Erkekler kızlarla dalga geçtiğinde, ‘Eminim senden hoşlanıyor ve bunu nasıl göstereceğini bilmiyor’ demek kolaydır. Ama lütfen kızlara, kötü muamele görmenin sorun olmadığını ve taciz edici bir eylemin takdir göstermek için yapıldığını öğretmeyin! Kızlara kendilerini nasıl savunabileceklerini, desteği nasıl ve nerede organize edebileceklerini ve kendilerini nasıl net bir şekilde ortamdan uzaklaştırabileceklerini öğretmek çok daha önemlidir. Bir kız bize, bir erkeğin onu sürekli itip kaktığını ya da sözleriyle rahatsız ettiğini söylerse, bunu ciddiye almalıyız.
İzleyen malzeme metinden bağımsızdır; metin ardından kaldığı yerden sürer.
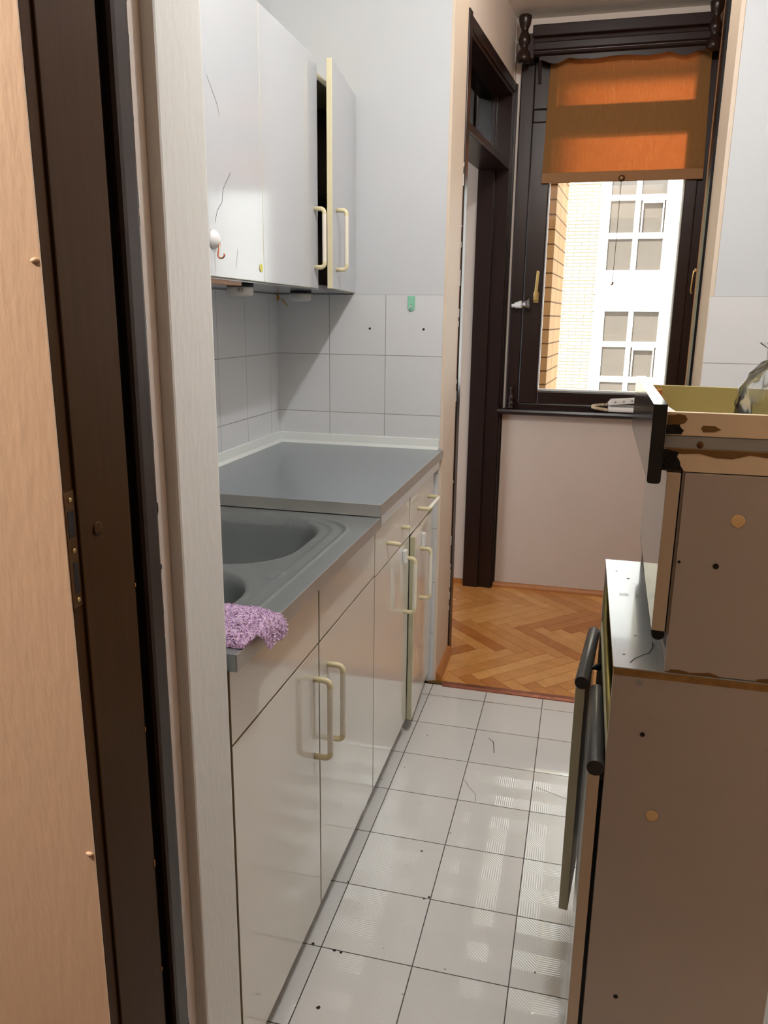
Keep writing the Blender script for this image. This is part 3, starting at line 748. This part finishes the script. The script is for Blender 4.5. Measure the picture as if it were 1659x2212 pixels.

Kızlarımıza ve dolayısıyla erkek çocuklarına da bu tür davranışların doğru olmadığını anlatmalıyız.
Çocuklarımız kendi ihtiyaçlarıyla ilgilenmeyi en iyi; örnek oluşturduğumuzda, onu günlük aile yaşamına aktif olarak entegre ettiğimizde öğrenirler. ‘Şimdi 15 dakika dinlenmeye ihtiyacım var, yatak odasına gideceğim ve rahatsız edilmek istemiyorum’ cümlesi, bir ihtiyacı açıkça gösteren net bir duyurudur. İhtiyaçlarımızı bu kadar net bir şekilde iletirsek, kızlarımız da bunun ne kadar önemli olduğunu öğrenir ve kendileri de daha kolay uygulayabilir. Ebeveynlerin kendileriyle ilgilenmelerinin, çocuklarını unutmak anlamına gelmediğini anlamaları da önemlidir. Bu durum, günlük yaşamlarında güçlü ve net bir davranış sağlar.
Her çocuğun hayatındaki ilk rol modelleri, anne-babasıdır. Ancak çok geçmeden diğer kahramanlar da ön plana çıkar ve çocuklar bazen onlardan da etkilenebilir. Çocukların kendilerine hangi rol modelleri seçtiklerine yakından bakmak ve gerekirse alternatiflerle önlem almak önemlidir. Özellikle kızların çok sayıda kadın kahraman ve rol model olduğunu görmesi gerekir.
Kızları güçlendirmek için gerekli olanların başında, önce sizin iyi bir rol model olmanız gelir. Genellikle ne söylediğiniz daha az, ne yaptığınız ve nasıl davrandığınız daha çok önemlidir. İçsel gücü, öz bakımı, hemcinslerinize karşı dikkatli bir yaklaşımı ve aynı zamanda fikir ve ihtiyaçlarınız konusunda netliği örneklerseniz; kızlarınız bunu kesinlikle benimseyecektir. Ayrıca işlerin her zaman mükemmel gitmediğini ve her gün her saat örnek olamayacağınızı görmek de, kızlarınızı güçlü kılacak önemli bir derstir.